= Given data =

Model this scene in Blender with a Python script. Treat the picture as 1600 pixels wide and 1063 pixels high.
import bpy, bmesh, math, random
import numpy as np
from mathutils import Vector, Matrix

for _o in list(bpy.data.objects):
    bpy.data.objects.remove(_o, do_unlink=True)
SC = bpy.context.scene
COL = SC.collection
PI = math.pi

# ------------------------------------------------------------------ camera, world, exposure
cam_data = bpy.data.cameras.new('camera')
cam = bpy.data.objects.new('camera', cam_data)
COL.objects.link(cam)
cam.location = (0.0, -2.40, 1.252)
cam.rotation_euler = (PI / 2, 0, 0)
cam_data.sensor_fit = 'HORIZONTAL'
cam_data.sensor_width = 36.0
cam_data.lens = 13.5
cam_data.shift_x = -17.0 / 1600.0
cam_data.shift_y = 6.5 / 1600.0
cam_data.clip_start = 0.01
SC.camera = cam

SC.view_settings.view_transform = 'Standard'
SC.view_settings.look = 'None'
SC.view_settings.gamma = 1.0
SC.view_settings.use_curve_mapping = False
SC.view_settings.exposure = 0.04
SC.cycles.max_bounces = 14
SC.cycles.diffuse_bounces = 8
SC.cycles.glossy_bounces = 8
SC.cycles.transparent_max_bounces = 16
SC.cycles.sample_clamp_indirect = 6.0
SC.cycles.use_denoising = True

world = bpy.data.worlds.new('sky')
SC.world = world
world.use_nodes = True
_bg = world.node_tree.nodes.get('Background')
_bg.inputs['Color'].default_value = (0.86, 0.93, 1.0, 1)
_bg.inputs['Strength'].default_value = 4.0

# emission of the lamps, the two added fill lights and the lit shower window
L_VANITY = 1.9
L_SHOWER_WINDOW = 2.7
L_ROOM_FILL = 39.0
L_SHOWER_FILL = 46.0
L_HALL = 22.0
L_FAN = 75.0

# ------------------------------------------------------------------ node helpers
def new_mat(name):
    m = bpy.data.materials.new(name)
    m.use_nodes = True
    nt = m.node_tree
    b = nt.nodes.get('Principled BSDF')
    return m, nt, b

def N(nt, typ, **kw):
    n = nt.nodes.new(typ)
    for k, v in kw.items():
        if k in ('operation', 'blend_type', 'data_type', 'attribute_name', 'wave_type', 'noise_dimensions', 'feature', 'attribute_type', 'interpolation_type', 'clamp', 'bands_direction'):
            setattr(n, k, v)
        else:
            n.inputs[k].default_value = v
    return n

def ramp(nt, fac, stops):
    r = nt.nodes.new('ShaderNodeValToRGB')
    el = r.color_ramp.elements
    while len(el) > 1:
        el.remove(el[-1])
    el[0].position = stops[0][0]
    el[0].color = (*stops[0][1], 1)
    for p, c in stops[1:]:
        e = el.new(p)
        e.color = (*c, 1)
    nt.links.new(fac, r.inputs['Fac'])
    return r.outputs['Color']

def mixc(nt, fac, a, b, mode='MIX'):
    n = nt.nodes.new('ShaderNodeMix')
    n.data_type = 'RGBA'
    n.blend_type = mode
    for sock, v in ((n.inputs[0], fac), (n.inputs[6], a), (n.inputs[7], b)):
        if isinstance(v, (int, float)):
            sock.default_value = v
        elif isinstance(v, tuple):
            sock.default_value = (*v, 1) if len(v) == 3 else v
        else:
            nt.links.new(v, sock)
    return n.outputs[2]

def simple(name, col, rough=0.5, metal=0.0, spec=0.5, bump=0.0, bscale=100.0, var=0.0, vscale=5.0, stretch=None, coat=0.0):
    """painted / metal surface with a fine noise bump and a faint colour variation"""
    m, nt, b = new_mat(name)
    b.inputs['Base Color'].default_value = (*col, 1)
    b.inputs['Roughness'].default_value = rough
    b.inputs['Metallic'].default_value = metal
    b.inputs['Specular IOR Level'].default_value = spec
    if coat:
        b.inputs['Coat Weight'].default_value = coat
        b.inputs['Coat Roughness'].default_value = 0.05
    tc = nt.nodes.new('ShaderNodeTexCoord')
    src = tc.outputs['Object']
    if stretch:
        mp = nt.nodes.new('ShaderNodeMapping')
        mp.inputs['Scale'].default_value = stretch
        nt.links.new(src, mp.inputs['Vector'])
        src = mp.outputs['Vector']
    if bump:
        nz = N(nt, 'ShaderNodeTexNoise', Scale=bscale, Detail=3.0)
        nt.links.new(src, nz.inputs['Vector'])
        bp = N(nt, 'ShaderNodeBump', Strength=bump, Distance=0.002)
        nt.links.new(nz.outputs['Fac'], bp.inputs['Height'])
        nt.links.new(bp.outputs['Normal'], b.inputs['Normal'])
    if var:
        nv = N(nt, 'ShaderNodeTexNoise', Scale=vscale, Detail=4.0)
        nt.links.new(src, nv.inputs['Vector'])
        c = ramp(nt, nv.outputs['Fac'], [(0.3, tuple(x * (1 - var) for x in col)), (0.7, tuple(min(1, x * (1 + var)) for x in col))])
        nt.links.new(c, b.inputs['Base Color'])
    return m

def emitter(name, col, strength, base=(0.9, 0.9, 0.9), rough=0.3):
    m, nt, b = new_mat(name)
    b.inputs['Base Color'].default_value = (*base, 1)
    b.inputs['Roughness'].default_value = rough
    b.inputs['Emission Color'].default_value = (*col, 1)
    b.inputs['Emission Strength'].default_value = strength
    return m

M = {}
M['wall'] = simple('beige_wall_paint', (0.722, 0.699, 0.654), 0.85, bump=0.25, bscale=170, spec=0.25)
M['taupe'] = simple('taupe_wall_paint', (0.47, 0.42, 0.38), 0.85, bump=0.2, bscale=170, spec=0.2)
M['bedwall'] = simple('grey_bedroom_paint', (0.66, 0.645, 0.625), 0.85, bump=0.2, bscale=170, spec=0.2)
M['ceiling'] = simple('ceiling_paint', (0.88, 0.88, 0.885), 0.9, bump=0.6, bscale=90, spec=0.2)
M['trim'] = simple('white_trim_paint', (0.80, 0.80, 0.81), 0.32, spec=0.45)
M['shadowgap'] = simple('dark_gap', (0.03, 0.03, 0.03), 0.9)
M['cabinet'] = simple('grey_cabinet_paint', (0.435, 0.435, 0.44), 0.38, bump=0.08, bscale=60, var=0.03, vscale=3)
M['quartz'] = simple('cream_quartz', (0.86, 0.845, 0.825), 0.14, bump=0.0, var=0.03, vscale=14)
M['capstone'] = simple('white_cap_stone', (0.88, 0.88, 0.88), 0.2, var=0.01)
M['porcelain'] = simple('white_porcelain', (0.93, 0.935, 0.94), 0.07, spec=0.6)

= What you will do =
Return exactly the lines that run from the top of the listing above to the line containing "PI = math.pi", please, keeping both end lines and leaving out everything else.

= Written answer =
Model this scene in Blender with a Python script. Treat the picture as 1600 pixels wide and 1063 pixels high.
import bpy, bmesh, math, random
import numpy as np
from mathutils import Vector, Matrix

for _o in list(bpy.data.objects):
    bpy.data.objects.remove(_o, do_unlink=True)
SC = bpy.context.scene
COL = SC.collection
PI = math.pi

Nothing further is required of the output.